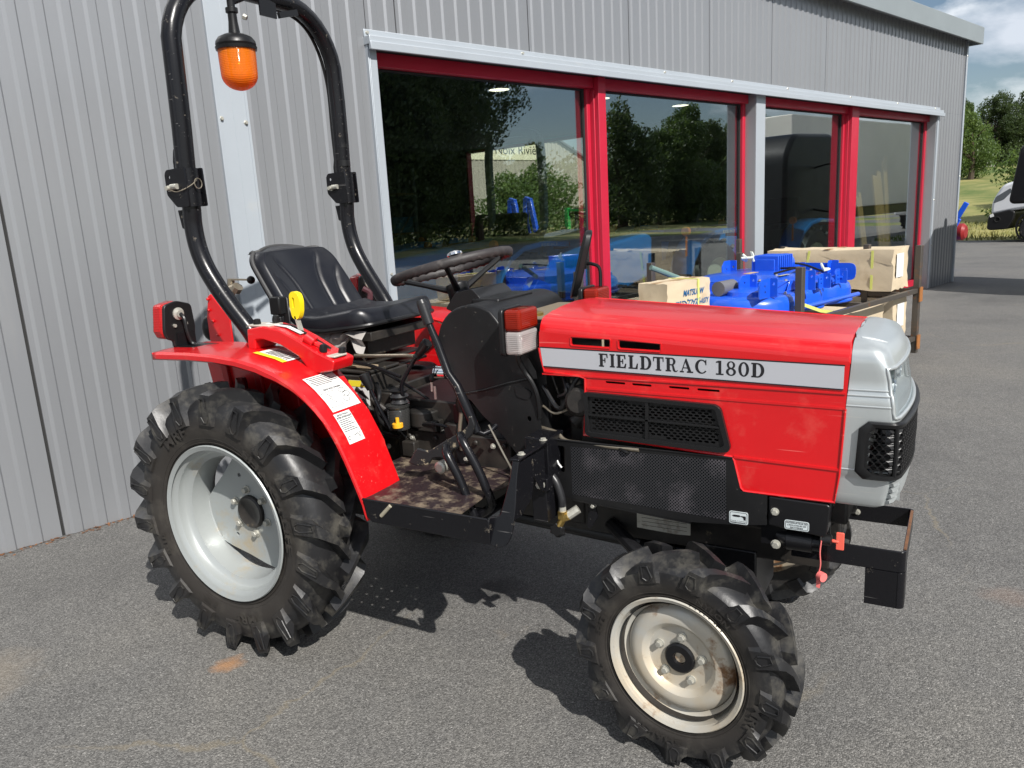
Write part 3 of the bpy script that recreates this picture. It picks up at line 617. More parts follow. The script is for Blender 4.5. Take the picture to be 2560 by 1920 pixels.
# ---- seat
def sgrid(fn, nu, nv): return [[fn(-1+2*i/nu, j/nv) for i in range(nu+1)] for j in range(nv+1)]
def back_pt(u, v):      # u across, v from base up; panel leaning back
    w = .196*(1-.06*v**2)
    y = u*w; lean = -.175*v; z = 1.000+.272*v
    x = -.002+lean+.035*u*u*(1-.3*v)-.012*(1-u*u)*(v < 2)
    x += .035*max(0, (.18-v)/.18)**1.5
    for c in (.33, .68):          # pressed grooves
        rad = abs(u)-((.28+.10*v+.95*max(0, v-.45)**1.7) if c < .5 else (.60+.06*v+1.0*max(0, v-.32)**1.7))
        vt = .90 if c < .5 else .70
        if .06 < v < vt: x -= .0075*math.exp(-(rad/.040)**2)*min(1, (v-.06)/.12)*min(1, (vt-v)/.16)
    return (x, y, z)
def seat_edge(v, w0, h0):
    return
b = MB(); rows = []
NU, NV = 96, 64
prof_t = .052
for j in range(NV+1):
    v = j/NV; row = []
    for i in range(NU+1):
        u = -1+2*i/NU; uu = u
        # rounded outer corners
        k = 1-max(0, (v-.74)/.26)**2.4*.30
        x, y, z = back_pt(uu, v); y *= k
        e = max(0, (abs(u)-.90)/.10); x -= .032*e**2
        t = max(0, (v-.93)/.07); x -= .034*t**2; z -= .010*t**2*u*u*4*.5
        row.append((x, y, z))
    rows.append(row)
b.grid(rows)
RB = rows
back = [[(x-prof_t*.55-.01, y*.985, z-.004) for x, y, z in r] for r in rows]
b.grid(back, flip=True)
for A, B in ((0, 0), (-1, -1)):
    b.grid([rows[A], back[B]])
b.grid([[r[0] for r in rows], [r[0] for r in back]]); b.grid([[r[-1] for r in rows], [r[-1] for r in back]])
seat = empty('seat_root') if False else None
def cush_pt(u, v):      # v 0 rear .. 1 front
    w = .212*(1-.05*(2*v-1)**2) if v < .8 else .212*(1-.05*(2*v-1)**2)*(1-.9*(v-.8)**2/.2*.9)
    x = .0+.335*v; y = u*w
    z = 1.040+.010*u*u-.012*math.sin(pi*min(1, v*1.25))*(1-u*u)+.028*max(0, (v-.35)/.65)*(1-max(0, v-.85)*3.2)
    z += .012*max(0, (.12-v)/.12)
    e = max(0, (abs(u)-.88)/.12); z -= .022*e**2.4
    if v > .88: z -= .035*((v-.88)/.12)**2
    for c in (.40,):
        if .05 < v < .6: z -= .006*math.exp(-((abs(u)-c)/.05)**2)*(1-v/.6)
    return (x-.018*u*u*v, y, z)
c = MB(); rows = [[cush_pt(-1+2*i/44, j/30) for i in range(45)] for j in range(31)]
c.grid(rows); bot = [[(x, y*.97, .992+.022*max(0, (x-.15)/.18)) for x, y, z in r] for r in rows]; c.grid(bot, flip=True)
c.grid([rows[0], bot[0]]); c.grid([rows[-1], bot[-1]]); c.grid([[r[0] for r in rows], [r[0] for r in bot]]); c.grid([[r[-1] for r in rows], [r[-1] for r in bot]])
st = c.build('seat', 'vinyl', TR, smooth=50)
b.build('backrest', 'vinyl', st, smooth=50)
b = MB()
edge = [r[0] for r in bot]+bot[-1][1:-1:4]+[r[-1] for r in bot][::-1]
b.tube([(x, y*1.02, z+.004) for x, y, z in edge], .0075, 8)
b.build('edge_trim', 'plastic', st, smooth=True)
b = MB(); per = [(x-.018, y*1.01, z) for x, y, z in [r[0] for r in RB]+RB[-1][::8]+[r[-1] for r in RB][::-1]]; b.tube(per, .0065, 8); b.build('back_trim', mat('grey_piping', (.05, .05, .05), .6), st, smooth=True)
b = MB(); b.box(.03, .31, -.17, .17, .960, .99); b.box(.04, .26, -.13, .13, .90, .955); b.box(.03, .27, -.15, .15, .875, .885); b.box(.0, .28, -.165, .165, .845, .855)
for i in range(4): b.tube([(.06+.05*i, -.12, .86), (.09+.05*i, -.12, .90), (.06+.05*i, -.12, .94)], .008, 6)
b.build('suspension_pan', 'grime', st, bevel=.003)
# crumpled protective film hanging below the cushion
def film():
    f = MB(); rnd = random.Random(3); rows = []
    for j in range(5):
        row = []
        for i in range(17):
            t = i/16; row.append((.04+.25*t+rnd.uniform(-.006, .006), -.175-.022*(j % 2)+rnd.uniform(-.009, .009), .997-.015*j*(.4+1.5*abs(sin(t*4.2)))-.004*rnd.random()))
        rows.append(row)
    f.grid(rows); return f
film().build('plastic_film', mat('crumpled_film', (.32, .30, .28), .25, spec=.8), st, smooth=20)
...
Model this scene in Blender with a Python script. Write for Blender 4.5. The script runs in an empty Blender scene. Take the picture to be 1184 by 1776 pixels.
==
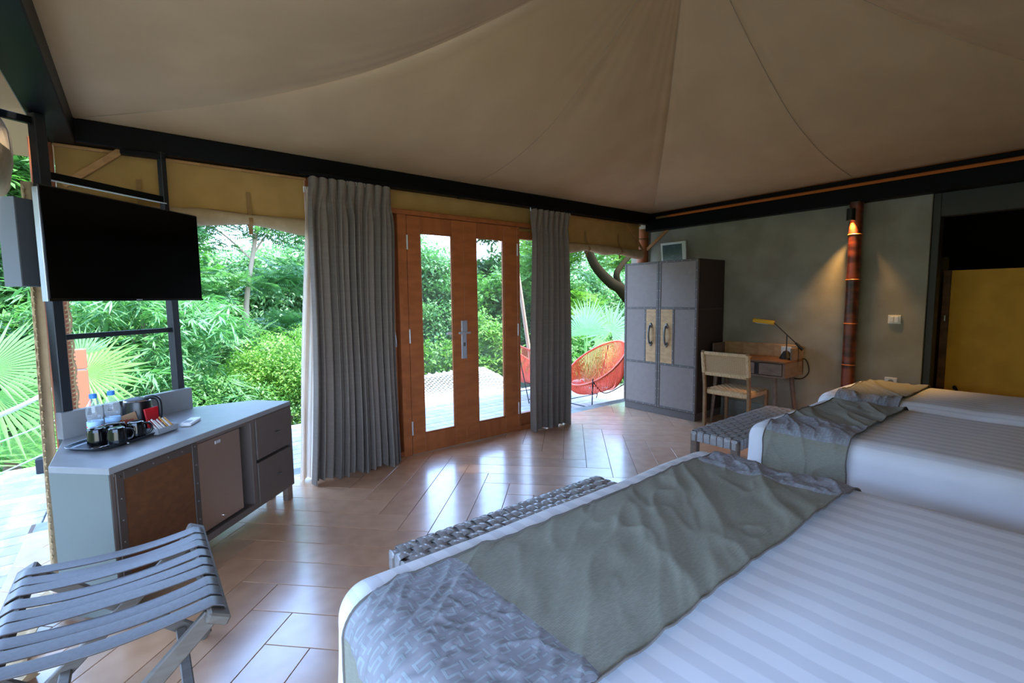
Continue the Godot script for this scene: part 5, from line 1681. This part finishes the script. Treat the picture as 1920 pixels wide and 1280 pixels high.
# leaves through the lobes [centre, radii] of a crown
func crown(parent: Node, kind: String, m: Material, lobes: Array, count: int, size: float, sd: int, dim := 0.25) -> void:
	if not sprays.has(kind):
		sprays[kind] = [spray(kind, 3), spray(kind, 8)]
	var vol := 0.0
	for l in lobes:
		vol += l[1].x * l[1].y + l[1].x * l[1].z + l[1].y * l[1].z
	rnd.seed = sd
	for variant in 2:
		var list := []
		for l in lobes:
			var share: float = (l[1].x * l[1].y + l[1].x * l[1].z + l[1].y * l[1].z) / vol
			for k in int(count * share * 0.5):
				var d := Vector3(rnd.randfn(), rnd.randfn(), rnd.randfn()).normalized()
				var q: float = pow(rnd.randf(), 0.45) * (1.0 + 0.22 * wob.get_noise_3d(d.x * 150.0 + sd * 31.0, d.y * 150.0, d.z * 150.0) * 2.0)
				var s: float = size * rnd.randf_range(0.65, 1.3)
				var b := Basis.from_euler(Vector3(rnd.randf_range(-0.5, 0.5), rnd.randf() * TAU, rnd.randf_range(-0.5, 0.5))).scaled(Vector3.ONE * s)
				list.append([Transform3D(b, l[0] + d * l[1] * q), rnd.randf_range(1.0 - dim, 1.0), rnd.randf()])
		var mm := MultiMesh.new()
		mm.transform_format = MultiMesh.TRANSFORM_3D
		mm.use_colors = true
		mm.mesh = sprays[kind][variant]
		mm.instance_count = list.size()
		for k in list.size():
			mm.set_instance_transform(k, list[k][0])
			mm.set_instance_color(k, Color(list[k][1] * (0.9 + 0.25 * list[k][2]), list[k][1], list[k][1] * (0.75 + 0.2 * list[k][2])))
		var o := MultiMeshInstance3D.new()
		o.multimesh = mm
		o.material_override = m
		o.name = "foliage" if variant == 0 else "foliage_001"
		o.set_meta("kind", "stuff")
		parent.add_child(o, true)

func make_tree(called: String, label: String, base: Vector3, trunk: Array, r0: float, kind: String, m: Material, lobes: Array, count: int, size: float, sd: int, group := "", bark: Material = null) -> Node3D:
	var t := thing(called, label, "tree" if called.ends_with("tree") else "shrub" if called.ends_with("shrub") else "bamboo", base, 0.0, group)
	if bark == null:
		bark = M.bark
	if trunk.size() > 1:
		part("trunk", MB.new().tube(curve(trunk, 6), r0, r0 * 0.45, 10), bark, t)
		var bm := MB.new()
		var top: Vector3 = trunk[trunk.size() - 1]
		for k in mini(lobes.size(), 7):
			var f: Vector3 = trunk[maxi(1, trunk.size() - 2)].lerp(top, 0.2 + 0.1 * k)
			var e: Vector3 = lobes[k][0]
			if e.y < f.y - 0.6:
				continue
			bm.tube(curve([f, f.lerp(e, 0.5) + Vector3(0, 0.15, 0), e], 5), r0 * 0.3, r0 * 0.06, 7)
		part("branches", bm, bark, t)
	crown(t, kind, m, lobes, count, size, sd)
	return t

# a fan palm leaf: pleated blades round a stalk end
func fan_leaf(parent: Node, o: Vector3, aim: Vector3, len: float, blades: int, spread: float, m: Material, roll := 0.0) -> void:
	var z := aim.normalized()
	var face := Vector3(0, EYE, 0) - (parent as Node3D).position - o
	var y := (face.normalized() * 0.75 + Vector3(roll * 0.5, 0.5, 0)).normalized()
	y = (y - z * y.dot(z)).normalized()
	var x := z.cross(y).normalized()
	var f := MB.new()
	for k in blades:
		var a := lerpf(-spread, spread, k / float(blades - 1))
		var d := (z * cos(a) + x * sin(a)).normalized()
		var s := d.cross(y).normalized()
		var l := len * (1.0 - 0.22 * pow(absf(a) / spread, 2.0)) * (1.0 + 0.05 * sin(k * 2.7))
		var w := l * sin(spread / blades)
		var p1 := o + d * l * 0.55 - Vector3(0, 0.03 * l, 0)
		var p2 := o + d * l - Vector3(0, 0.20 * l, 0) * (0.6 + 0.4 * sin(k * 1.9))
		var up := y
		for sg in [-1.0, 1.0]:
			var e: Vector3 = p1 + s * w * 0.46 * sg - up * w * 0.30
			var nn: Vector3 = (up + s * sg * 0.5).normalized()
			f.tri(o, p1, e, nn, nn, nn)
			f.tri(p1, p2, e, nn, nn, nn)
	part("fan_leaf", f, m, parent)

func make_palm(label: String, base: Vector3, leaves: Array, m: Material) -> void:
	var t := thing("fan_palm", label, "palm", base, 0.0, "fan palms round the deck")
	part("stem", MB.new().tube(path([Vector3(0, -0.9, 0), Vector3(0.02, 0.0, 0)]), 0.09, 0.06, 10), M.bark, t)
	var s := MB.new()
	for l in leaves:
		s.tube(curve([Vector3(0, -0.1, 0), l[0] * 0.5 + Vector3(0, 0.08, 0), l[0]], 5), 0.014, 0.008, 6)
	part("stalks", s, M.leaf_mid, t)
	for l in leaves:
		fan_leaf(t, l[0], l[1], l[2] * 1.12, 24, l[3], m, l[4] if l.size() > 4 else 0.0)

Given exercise
Filter the records, keeping only lines that contain "empty", and show those lines.

Reply
seat = empty('seat_root') if False else None
Model this scene in Blender with a Python script. Write for Blender 4.5. The script runs in an empty Blender scene. Take the picture to be 1184 by 1776 pixels.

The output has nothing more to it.